WRITTEN INSTRUCTION>
Skip the pictures and quote all of the lines exactly.

## Begin

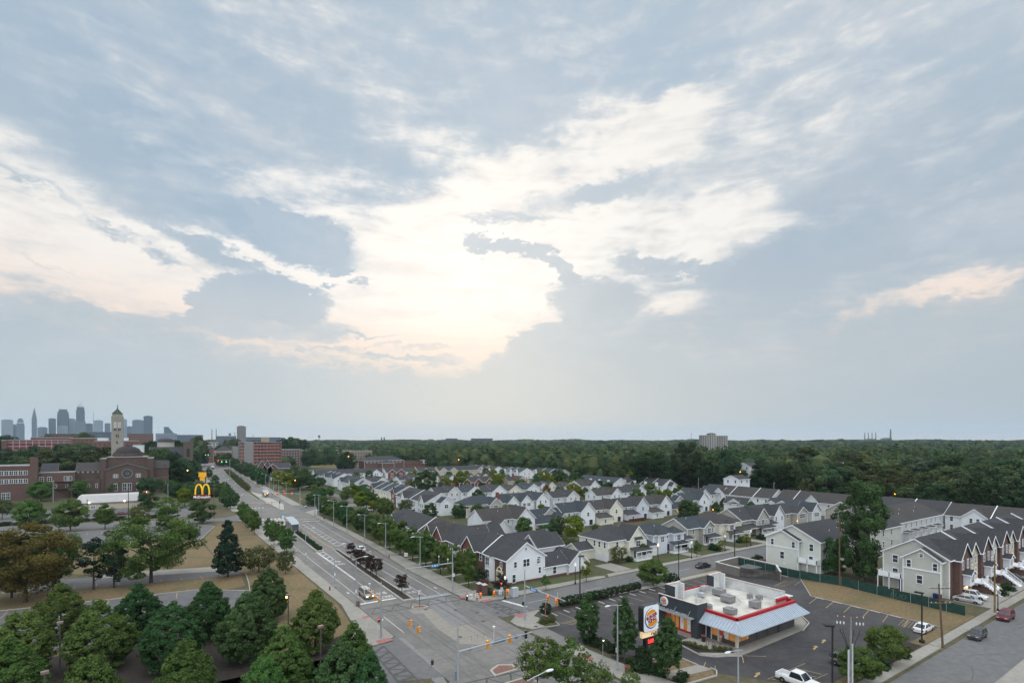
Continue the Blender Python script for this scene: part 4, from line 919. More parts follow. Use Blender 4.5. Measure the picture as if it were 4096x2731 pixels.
terrace('long rear terrace with brick gable and white shoulders, centre of the estate back', 168,216,452,466,5.6,9.2,'x','white',2,[(173,7),(181.6,7),(206,7)],[198],12,gcol='brick')
terrace('long rear terrace with taupe twin gables, right of the estate back', 218,268,448,462,5.6,9.4,'x','tan',0,[(222.4,8),(233,8),(263,8)],[],12)
terrace('white terrace with four parallel slate roofs and white chimney stacks by the wood', 262,276,424,480,5.8,9.4,'y','white',0,[],[440,453,466],10,chims=(429,442,455,468),wing=(276,286,425,437,'y'))
terrace('short white terrace with three white chimney stacks and black slate roof', 266,281,384,418,5.8,9.4,'y','white',1,[],[396,407],8,chims=(388,398,408),wing=(281,291,388,398,'y'))
terrace('distant short terrace with grey roof and white chimney by the wood edge', 284,297,352,390,5.8,9.2,'y','white',1,[],[365,378],8,chims=(384,371))
terrace('white terrace with four tall white chimney stacks and plain slate roof', 246,259,248,284,6,9.6,'y','white',1,[],[],8,chims=(252,260.6,269.2,277.8),wing=(259,272,252,262,'y'))
terrace('white terrace with four chimney stacks and raised party walls between its roofs', 258,272,218,254,6,9.8,'y','white',0,[],[227,236,245],8,chims=(222,231,240,249),wing=(263,267,214.6,219,'y'))
terrace('pale terrace with black roof before the wood, left of the pair', 248,262,143,182,5.8,9.8,'y','white',2,[(171,7)],[152,165],9)
terrace('pale terrace with black roof before the wood, right of the pair', 250,264,106,141,5.8,9.8,'y','pale',2,[(124,6)],[133],8)
# ---- three-storey sage terraces near the restaurant
def balcony(h, x0,x1,y0,y1,z,side='S',solid=True):
    b = MB().box(x0,x1,y0,y1,z-.2,z)
    for a in ((x0,x0+.06,y0,y1),(x0,x1,y0,y0+.06),(x0,x1,y1-.06,y1)): b.box(*a, z+.05 if solid else z+.9, z+1.05)
    for px, py in ((x0+.08,y0+.08),(x0+.08,y1-.08),(x0+.08,(y0+y1)/2)): b.box(px-.08,px+.08,py-.08,py+.08,-.1,z+1.15)
    h.part('balcony', b, TRIM)
h = House('terrace', 'pale sage three storey terrace end with white balcony behind the bin enclosure', 'terrace', 160, 75, 0)
h.block(139.8,189,67.4,81.4,8.2,11.6,'x','sage2'); h.block(138.6,146,72.3,80.9,8.0,10.1,'x','sage2')
h.wins('S',138.6,[79.3,73.6],[6.6],.75,1.5); h.win('S',138.6,76.6,3.4,1.0,1.8); h.win('S',139.8,69.6,6.4,.95,1.7); h.win('S',139.8,69.7,3.4,1.0,1.4); h.win('E',72.3,139.3,6.6,.6,1.5)
h.trim.box(138.5,138.6,72.3,80.9,5.4,5.65)
for k in range(8): h.win('E',67.4,143+k*5.6,6.8,.9,1.6); h.win('E',67.4,143+k*5.6,3.6,.9,1.6)
balcony(h,138.0,139.8,67.4,72.2,2.6); h.vents((150,70,9.6),(158,70.5,9.8),(168,70,9.6)); h.win('S',138.6,76,1.2,.2,.2)
b = MB(); [b.box(138-.28*k,138.3-.28*k,81,82.6,0,1.4-.2*k) for k in range(6)]; h.part('steps', b, W['dkbrick']); h.done()
h = House('terrace', 'long white walled three storey terrace with rear stair porches behind the poplar', 'terrace', 208, 77, 2)
h.block(190.4,227,68.8,84.6,8.4,12.0,'x','pale')
for k in range(9): h.win('E',68.8,192.6+k*4.1,7.0,.7,1.5)
for k in range(7): h.win('E',68.8,193+k*5.1,4.2,.7,1.5)
for k in range(5): x = 194.6+k*6.2; h.block(x,x+1.8,67,68.8,5.4,5.9,'hx','pale',z0=0); balcony(h,x+2,x+4.6,66.6,68.8,2.8)
h.win('S',190.4,72,4.2,1.4,1.8); balcony(h,188,190.4,68.6,74,3.0); h.vents((200,72,10),(206,74,10.6),(212,72,10),(219,74,10.6)); h.done()
h = House('terrace', 'sage clapboard three storey terrace end with brick street front and white stairs', 'terrace', 175, 47, 0)
h.block(141.0,214,41.4,53.8,8.4,12.0,'x','sage',faces=dict(E='dkbrick')); h.block(139.4,148,42.4,49.3,8.0,10.3,'x','sage')
h.win('S',139.4,46.2,3.4,1.0,1.7); h.wins('S',139.4,[48.2,43.4],[6.6],.75,1.5); h.wins('S',141,[51.4],[6.8,3.8],1.0,1.6); h.win('S',139.4,45.9,8.7,.6,.7); h.trim.box(139.28,139.4,42.4,49.3,5.4,5.65)
balcony(h,138.8,141,49.5,54.2,3.0); h.slab('door','S',141,50.2,.1,.95,2.1,DOORM)
UN = [146.5,160.5,174.5,188.5,202.5]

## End

COMPLETED EXERCISE>
Continue the Blender Python script for this scene: part 4, from line 919. More parts follow. Use Blender 4.5. Measure the picture as if it were 4096x2731 pixels.
terrace('long rear terrace with brick gable and white shoulders, centre of the estate back', 168,216,452,466,5.6,9.2,'x','white',2,[(173,7),(181.6,7),(206,7)],[198],12,gcol='brick')
terrace('long rear terrace with taupe twin gables, right of the estate back', 218,268,448,462,5.6,9.4,'x','tan',0,[(222.4,8),(233,8),(263,8)],[],12)
terrace('white terrace with four parallel slate roofs and white chimney stacks by the wood', 262,276,424,480,5.8,9.4,'y','white',0,[],[440,453,466],10,chims=(429,442,455,468),wing=(276,286,425,437,'y'))
terrace('short white terrace with three white chimney stacks and black slate roof', 266,281,384,418,5.8,9.4,'y','white',1,[],[396,407],8,chims=(388,398,408),wing=(281,291,388,398,'y'))
terrace('distant short terrace with grey roof and white chimney by the wood edge', 284,297,352,390,5.8,9.2,'y','white',1,[],[365,378],8,chims=(384,371))
terrace('white terrace with four tall white chimney stacks and plain slate roof', 246,259,248,284,6,9.6,'y','white',1,[],[],8,chims=(252,260.6,269.2,277.8),wing=(259,272,252,262,'y'))
terrace('white terrace with four chimney stacks and raised party walls between its roofs', 258,272,218,254,6,9.8,'y','white',0,[],[227,236,245],8,chims=(222,231,240,249),wing=(263,267,214.6,219,'y'))
terrace('pale terrace with black roof before the wood, left of the pair', 248,262,143,182,5.8,9.8,'y','white',2,[(171,7)],[152,165],9)
terrace('pale terrace with black roof before the wood, right of the pair', 250,264,106,141,5.8,9.8,'y','pale',2,[(124,6)],[133],8)
# ---- three-storey sage terraces near the restaurant
def balcony(h, x0,x1,y0,y1,z,side='S',solid=True):
    b = MB().box(x0,x1,y0,y1,z-.2,z)
    for a in ((x0,x0+.06,y0,y1),(x0,x1,y0,y0+.06),(x0,x1,y1-.06,y1)): b.box(*a, z+.05 if solid else z+.9, z+1.05)
    for px, py in ((x0+.08,y0+.08),(x0+.08,y1-.08),(x0+.08,(y0+y1)/2)): b.box(px-.08,px+.08,py-.08,py+.08,-.1,z+1.15)
    h.part('balcony', b, TRIM)
h = House('terrace', 'pale sage three storey terrace end with white balcony behind the bin enclosure', 'terrace', 160, 75, 0)
h.block(139.8,189,67.4,81.4,8.2,11.6,'x','sage2'); h.block(138.6,146,72.3,80.9,8.0,10.1,'x','sage2')
h.wins('S',138.6,[79.3,73.6],[6.6],.75,1.5); h.win('S',138.6,76.6,3.4,1.0,1.8); h.win('S',139.8,69.6,6.4,.95,1.7); h.win('S',139.8,69.7,3.4,1.0,1.4); h.win('E',72.3,139.3,6.6,.6,1.5)
h.trim.box(138.5,138.6,72.3,80.9,5.4,5.65)
for k in range(8): h.win('E',67.4,143+k*5.6,6.8,.9,1.6); h.win('E',67.4,143+k*5.6,3.6,.9,1.6)
balcony(h,138.0,139.8,67.4,72.2,2.6); h.vents((150,70,9.6),(158,70.5,9.8),(168,70,9.6)); h.win('S',138.6,76,1.2,.2,.2)
b = MB(); [b.box(138-.28*k,138.3-.28*k,81,82.6,0,1.4-.2*k) for k in range(6)]; h.part('steps', b, W['dkbrick']); h.done()
h = House('terrace', 'long white walled three storey terrace with rear stair porches behind the poplar', 'terrace', 208, 77, 2)
h.block(190.4,227,68.8,84.6,8.4,12.0,'x','pale')
for k in range(9): h.win('E',68.8,192.6+k*4.1,7.0,.7,1.5)
for k in range(7): h.win('E',68.8,193+k*5.1,4.2,.7,1.5)
for k in range(5): x = 194.6+k*6.2; h.block(x,x+1.8,67,68.8,5.4,5.9,'hx','pale',z0=0); balcony(h,x+2,x+4.6,66.6,68.8,2.8)
h.win('S',190.4,72,4.2,1.4,1.8); balcony(h,188,190.4,68.6,74,3.0); h.vents((200,72,10),(206,74,10.6),(212,72,10),(219,74,10.6)); h.done()
h = House('terrace', 'sage clapboard three storey terrace end with brick street front and white stairs', 'terrace', 175, 47, 0)
h.block(141.0,214,41.4,53.8,8.4,12.0,'x','sage',faces=dict(E='dkbrick')); h.block(139.4,148,42.4,49.3,8.0,10.3,'x','sage')
h.win('S',139.4,46.2,3.4,1.0,1.7); h.wins('S',139.4,[48.2,43.4],[6.6],.75,1.5); h.wins('S',141,[51.4],[6.8,3.8],1.0,1.6); h.win('S',139.4,45.9,8.7,.6,.7); h.trim.box(139.28,139.4,42.4,49.3,5.4,5.65)
balcony(h,138.8,141,49.5,54.2,3.0); h.slab('door','S',141,50.2,.1,.95,2.1,DOORM)
UN = [146.5,160.5,174.5,188.5,202.5]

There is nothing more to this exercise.